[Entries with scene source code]
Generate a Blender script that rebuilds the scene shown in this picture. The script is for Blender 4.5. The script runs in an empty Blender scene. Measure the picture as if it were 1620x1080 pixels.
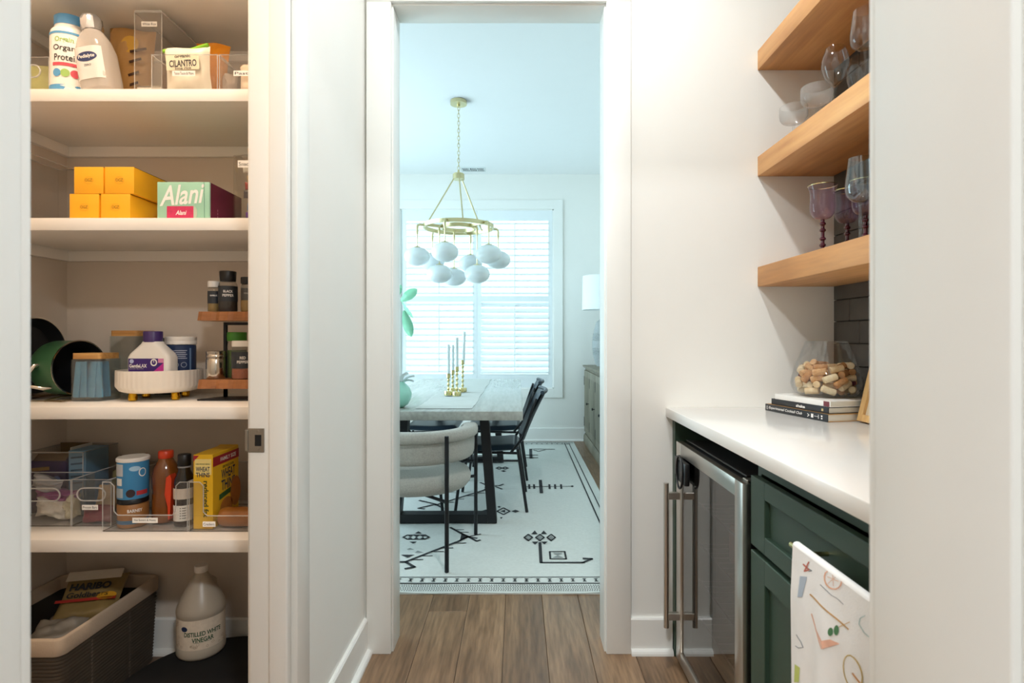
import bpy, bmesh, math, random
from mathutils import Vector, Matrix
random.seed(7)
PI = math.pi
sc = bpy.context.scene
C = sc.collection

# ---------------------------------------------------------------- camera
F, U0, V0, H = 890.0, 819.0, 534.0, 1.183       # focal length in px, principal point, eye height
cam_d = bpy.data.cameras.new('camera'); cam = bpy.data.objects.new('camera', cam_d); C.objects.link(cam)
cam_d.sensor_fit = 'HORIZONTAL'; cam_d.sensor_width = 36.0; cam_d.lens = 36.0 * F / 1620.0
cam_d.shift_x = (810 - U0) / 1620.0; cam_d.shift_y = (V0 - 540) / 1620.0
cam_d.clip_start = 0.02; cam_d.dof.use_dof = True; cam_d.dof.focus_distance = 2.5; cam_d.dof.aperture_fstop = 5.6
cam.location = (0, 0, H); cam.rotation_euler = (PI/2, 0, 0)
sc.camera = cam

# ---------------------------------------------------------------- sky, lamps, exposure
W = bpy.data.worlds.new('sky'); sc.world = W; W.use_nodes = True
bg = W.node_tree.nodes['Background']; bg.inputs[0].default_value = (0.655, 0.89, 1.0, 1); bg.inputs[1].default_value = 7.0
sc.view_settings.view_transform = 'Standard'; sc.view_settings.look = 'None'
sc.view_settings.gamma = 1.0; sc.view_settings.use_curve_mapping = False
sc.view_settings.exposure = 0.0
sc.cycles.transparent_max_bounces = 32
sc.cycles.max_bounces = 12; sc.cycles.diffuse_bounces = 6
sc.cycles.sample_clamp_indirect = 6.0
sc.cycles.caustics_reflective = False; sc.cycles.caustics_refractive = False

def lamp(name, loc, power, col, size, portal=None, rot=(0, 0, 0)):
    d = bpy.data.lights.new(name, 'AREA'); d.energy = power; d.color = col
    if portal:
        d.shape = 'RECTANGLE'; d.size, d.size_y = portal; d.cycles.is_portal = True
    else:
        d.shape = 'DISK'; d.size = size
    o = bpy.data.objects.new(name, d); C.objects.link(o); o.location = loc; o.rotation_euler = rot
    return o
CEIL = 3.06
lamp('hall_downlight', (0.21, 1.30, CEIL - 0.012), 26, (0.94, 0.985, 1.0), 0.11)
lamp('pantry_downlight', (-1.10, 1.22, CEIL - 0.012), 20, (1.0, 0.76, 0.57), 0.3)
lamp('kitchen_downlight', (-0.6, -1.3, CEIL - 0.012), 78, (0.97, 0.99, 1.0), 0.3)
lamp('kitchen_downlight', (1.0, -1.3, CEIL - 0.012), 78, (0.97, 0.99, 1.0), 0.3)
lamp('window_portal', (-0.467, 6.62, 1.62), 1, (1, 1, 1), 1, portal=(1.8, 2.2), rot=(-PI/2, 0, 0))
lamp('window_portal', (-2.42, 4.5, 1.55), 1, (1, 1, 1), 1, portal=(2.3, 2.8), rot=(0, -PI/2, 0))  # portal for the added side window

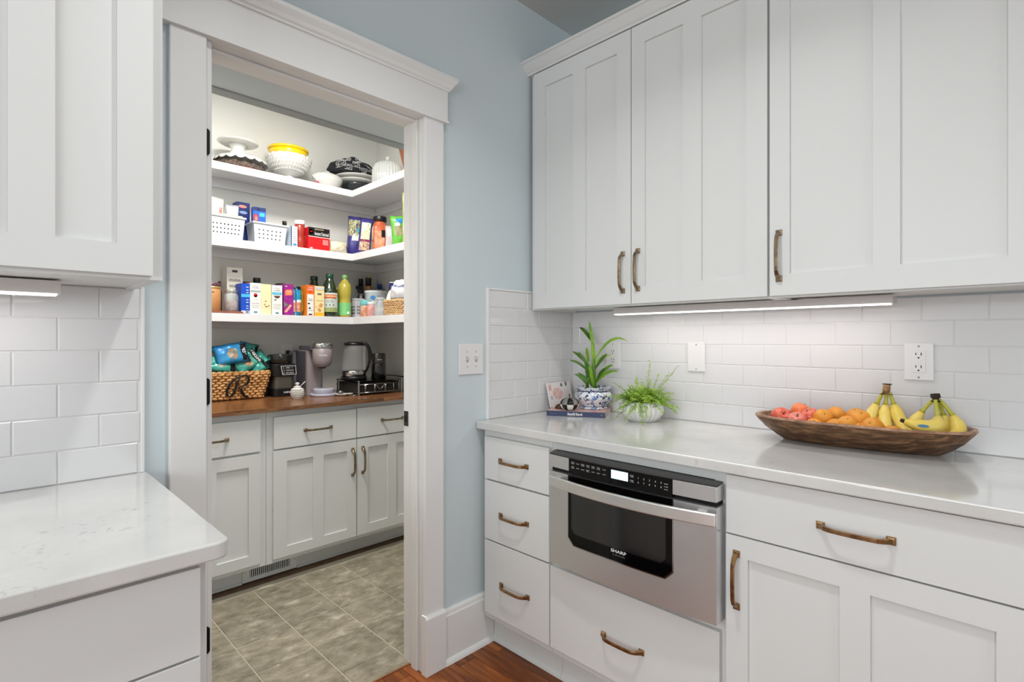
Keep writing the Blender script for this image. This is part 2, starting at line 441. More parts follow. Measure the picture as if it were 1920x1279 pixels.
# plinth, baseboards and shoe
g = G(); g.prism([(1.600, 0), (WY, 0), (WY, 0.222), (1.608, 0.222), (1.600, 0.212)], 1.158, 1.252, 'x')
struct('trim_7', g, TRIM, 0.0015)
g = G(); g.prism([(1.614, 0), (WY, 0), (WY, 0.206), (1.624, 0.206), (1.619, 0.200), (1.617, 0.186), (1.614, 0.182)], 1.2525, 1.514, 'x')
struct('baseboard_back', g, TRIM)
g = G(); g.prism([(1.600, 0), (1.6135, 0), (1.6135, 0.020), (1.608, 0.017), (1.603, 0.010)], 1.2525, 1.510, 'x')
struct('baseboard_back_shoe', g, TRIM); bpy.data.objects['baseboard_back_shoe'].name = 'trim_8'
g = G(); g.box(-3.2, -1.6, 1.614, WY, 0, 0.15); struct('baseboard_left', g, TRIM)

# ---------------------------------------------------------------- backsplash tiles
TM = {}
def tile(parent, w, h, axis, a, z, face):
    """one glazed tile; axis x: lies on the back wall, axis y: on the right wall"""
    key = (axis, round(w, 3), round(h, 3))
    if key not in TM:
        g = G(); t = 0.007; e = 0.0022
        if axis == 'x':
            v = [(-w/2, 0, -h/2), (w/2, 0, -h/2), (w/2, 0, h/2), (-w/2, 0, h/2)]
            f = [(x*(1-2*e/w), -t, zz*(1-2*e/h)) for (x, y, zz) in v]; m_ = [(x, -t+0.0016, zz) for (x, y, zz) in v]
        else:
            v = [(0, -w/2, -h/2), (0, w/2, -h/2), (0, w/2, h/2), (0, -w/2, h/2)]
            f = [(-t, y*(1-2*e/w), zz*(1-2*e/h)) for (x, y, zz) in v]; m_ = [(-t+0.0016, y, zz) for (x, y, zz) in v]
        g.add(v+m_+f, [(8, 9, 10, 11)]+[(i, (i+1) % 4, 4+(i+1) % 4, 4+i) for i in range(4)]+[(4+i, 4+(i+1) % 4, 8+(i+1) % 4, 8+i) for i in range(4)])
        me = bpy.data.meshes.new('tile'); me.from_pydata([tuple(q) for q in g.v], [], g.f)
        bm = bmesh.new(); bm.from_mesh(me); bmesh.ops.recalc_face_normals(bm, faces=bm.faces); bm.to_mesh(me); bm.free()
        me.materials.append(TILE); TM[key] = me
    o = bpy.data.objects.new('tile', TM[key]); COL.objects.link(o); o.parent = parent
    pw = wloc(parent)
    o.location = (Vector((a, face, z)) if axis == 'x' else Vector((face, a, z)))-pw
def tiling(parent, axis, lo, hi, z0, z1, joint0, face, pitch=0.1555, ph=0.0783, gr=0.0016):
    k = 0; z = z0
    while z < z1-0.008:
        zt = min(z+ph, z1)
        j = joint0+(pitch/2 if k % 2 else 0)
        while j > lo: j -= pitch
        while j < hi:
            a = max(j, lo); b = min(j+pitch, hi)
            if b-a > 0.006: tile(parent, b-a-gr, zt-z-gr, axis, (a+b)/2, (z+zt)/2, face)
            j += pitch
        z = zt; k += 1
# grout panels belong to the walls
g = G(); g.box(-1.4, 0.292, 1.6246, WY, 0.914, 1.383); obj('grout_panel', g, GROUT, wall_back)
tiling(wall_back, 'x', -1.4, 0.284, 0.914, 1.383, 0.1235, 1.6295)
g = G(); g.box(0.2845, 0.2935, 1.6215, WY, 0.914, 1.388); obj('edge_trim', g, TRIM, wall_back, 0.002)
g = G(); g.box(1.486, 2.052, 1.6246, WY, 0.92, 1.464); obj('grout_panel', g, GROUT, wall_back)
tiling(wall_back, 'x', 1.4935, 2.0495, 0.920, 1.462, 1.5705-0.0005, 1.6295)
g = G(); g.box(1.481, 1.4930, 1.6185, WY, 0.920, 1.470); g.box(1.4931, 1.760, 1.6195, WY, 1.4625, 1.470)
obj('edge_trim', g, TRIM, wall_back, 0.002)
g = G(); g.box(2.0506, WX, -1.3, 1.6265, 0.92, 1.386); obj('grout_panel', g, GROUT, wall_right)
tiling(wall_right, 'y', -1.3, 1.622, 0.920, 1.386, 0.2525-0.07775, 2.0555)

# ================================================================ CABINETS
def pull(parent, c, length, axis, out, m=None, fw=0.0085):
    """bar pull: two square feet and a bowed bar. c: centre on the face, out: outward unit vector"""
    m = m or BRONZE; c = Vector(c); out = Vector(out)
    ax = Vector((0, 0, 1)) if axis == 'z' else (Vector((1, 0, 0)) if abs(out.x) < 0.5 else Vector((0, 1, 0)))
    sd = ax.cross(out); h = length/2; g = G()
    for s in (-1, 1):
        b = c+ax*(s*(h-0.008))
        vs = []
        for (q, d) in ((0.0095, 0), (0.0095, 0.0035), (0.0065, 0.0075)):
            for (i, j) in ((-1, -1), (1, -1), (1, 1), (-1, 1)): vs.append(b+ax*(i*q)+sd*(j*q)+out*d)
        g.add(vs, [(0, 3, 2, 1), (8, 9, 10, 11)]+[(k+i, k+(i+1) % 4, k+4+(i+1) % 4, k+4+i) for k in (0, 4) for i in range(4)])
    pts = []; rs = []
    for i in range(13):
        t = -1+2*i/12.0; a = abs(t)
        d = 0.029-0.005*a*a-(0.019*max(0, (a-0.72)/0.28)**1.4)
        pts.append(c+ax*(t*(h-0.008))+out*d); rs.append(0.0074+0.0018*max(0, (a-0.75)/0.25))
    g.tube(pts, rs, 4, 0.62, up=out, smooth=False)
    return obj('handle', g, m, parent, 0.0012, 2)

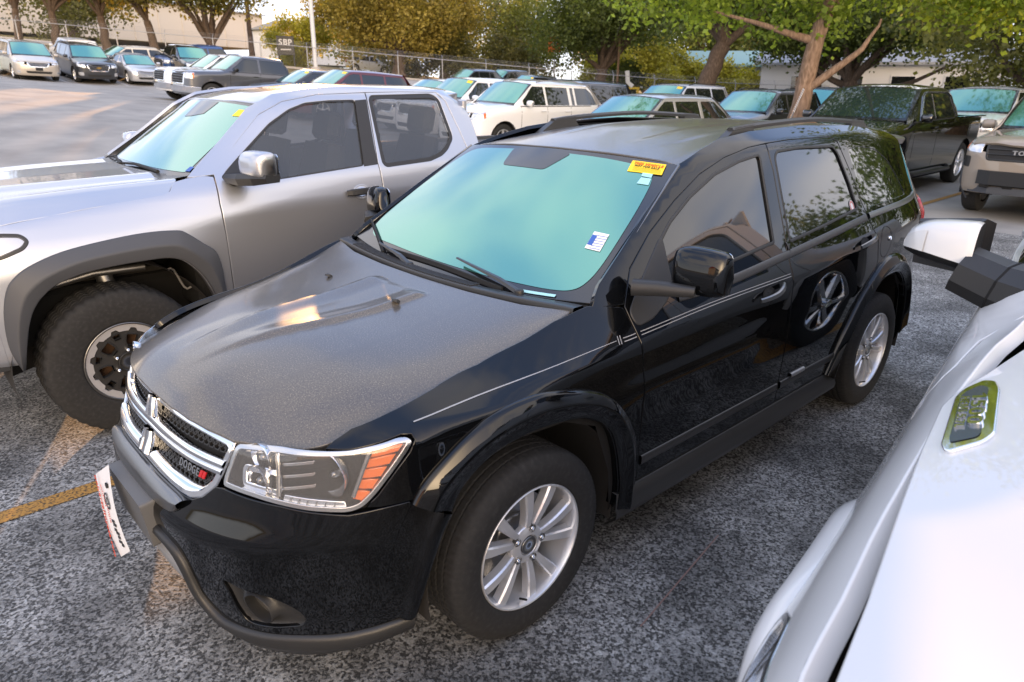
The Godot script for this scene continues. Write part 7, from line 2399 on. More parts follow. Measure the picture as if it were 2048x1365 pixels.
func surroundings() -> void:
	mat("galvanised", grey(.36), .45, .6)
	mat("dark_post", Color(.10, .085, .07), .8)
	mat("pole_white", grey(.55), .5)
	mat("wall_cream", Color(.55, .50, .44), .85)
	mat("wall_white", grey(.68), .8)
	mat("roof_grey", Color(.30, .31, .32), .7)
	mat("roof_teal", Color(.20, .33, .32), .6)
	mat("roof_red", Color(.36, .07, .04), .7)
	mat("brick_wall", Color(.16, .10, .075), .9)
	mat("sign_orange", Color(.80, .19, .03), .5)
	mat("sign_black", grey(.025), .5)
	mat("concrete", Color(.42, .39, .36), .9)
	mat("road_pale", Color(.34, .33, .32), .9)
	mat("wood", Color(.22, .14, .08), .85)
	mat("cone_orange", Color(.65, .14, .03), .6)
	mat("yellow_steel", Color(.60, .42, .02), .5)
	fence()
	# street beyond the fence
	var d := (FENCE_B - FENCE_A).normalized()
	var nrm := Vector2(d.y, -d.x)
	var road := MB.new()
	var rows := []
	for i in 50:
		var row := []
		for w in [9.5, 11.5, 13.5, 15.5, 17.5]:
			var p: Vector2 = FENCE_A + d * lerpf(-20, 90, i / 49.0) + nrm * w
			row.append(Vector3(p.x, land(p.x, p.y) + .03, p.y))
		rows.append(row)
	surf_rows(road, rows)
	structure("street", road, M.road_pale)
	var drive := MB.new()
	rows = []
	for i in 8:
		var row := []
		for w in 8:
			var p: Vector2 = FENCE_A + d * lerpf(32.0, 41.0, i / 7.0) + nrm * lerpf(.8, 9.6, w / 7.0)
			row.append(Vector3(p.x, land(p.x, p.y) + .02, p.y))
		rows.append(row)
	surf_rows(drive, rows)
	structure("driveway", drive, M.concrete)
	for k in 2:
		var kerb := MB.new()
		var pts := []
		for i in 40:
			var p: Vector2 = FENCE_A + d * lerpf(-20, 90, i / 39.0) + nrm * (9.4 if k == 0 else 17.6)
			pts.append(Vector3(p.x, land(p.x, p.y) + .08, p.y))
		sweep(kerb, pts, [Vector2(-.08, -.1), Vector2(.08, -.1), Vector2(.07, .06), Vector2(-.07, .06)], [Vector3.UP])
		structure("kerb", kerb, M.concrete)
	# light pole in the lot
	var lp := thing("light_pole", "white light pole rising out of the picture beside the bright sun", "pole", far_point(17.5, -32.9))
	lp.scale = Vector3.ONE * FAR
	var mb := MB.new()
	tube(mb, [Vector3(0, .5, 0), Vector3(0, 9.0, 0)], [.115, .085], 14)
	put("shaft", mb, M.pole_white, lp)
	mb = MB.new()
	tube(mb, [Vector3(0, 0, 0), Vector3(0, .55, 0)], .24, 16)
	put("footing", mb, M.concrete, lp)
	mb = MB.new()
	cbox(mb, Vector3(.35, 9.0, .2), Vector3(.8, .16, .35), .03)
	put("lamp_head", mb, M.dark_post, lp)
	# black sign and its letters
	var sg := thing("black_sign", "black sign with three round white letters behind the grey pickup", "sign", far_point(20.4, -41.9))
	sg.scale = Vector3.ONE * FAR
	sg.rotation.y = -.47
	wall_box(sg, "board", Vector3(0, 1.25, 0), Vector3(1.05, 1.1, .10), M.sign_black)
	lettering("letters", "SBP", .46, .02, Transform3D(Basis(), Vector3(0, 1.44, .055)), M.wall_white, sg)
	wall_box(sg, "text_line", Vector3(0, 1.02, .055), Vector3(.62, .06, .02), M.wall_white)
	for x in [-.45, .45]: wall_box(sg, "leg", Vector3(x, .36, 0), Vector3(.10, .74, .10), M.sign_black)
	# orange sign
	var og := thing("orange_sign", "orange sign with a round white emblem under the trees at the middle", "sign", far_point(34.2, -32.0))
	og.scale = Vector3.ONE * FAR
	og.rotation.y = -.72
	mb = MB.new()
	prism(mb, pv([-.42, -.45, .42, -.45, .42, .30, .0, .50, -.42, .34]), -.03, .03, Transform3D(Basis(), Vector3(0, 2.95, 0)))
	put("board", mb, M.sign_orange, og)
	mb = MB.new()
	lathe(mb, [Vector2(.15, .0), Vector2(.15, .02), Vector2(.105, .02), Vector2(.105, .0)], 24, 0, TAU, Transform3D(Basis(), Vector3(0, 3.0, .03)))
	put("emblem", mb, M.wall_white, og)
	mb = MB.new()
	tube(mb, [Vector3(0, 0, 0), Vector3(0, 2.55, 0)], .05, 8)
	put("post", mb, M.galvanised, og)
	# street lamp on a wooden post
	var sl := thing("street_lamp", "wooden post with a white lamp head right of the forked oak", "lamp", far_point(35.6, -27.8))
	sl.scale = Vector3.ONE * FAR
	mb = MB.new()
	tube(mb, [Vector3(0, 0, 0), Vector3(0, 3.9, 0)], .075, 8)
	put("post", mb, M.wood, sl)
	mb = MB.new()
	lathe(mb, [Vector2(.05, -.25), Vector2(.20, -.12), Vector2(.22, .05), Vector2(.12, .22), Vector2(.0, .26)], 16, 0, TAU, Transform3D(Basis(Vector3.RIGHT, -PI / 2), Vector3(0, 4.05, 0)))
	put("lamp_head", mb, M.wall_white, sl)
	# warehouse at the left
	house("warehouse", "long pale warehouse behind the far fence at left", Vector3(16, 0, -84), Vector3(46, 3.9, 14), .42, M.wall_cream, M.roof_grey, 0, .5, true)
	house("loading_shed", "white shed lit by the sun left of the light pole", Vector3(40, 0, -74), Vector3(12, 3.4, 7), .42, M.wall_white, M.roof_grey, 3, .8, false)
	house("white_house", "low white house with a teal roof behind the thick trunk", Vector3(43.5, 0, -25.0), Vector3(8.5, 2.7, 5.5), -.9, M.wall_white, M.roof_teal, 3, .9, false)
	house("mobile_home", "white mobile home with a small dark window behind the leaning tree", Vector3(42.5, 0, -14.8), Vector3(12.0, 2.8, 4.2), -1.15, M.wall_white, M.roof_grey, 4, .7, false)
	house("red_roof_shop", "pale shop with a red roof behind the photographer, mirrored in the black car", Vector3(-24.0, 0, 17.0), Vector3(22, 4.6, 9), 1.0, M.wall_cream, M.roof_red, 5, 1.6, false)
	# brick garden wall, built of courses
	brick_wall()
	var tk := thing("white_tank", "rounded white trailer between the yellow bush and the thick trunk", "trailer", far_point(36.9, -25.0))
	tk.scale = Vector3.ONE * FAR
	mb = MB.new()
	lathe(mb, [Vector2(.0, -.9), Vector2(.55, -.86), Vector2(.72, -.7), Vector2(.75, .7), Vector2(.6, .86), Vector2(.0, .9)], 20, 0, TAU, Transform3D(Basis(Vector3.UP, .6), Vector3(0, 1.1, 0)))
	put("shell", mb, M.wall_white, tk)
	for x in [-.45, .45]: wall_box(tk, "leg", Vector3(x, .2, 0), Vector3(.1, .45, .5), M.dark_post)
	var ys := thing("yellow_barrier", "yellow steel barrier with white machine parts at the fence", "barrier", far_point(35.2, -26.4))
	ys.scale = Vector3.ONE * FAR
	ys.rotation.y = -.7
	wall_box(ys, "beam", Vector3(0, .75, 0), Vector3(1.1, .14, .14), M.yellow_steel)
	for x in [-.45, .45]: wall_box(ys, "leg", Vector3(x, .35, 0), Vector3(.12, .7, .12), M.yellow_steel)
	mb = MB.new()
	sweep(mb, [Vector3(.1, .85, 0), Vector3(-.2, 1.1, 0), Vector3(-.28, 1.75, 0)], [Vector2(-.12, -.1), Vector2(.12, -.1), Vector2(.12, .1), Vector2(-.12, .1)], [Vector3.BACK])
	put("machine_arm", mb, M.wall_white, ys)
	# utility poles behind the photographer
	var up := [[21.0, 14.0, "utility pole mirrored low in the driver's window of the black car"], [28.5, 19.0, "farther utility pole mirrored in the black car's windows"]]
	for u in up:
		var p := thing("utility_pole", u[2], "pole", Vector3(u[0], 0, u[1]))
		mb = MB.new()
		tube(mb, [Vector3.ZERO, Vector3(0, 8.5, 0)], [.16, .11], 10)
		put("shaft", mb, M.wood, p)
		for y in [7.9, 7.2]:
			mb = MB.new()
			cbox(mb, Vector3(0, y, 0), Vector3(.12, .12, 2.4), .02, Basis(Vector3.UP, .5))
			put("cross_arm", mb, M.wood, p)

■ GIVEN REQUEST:
Take the lines from the start of the material to the line with "sc.cycles.caustics_reflective = False;", both included, and transcribe them exactly without the pictures.

■ FINAL RESULT:
Generate a Blender script that rebuilds the scene shown in this picture. The script is for Blender 4.5. The script runs in an empty Blender scene. Measure the picture as if it were 1620x1080 pixels.
import bpy, bmesh, math, random
from mathutils import Vector, Matrix
random.seed(7)
PI = math.pi
sc = bpy.context.scene
C = sc.collection

# ---------------------------------------------------------------- camera
F, U0, V0, H = 890.0, 819.0, 534.0, 1.183       # focal length in px, principal point, eye height
cam_d = bpy.data.cameras.new('camera'); cam = bpy.data.objects.new('camera', cam_d); C.objects.link(cam)
cam_d.sensor_fit = 'HORIZONTAL'; cam_d.sensor_width = 36.0; cam_d.lens = 36.0 * F / 1620.0
cam_d.shift_x = (810 - U0) / 1620.0; cam_d.shift_y = (V0 - 540) / 1620.0
cam_d.clip_start = 0.02; cam_d.dof.use_dof = True; cam_d.dof.focus_distance = 2.5; cam_d.dof.aperture_fstop = 5.6
cam.location = (0, 0, H); cam.rotation_euler = (PI/2, 0, 0)
sc.camera = cam

# ---------------------------------------------------------------- sky, lamps, exposure
W = bpy.data.worlds.new('sky'); sc.world = W; W.use_nodes = True
bg = W.node_tree.nodes['Background']; bg.inputs[0].default_value = (0.655, 0.89, 1.0, 1); bg.inputs[1].default_value = 7.0
sc.view_settings.view_transform = 'Standard'; sc.view_settings.look = 'None'
sc.view_settings.gamma = 1.0; sc.view_settings.use_curve_mapping = False
sc.view_settings.exposure = 0.0
sc.cycles.transparent_max_bounces = 32
sc.cycles.max_bounces = 12; sc.cycles.diffuse_bounces = 6
sc.cycles.sample_clamp_indirect = 6.0
sc.cycles.caustics_reflective = False; sc.cycles.caustics_refractive = False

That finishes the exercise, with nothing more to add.